The report, meanwhile, says the committees have “no confidence” in the Financial Reporting Council or the Pensions Regulator, which are held to have been “united in their feebleness and timidity” over their approach to Carillion.
Giving the government both barrels could have presented a problem: select committees are bipartisan bodies after all. It was solved in this case by the fact that the regime that Carillion grew up under, and operated in, has barely changed under successive administrations of varying political hues, despite the repeated criticisms laid at the door of the outsourcing industry by commentators such as myself.
As such, honourable members could attack the lot of them for “nurturing a business environment” and pursuing “a model of service delivery” which “made a collapse like Carillion’s almost inevitable”.
Preach!

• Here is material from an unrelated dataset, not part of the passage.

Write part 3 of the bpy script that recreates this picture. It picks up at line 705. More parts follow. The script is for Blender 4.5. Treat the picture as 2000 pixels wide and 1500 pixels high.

Preach!
But while there’s a lot of fun to be had with a well executed takedown – and this is one of the best I’ve seen since Andrew Tyrie’s Treasury Committee went about eviscerating the banking industry and its regulators – this one will only have lasting value if it pushes the government into instituting real and meaningful change.
The latter has talked much about the need for reforms to the UK’s corporate governance framework, to the oversight of pensions and to the operation of regulatory bodies. There’s rather less evidence of meaningful action and problems are still occurring where the government contracts important state services to private industry with embarrassing regulatory.
This week the Virgin Trains East Coast franchise is expected to be scrapped.
I frequently get emails and/or tweets about the way people have been treated during disability benefit assessments by Atos and the financially troubled Capita.
Staff at another Capita unit were accused this week of using “excessive restraint” on low risk detainees on a removal flight out of Britain by HM Inspectorate of Prisons.
Interserve has been referred to the enforcement division of the Financial Conduct Authority “in connection with the company’s handling of inside information and its market disclosures” in relation to its exited energy from waste business. The group reported a £244m loss for 2017.
And so it goes on.
Ministers have two months to respond to the report. It ought to elicit something meaningful. Carillion is a gigantic mess that has spread muck all over the place. But outsourcers like it produce scandals with such regularity, will even it be enough to prompt change? I wish I could be more hopeful.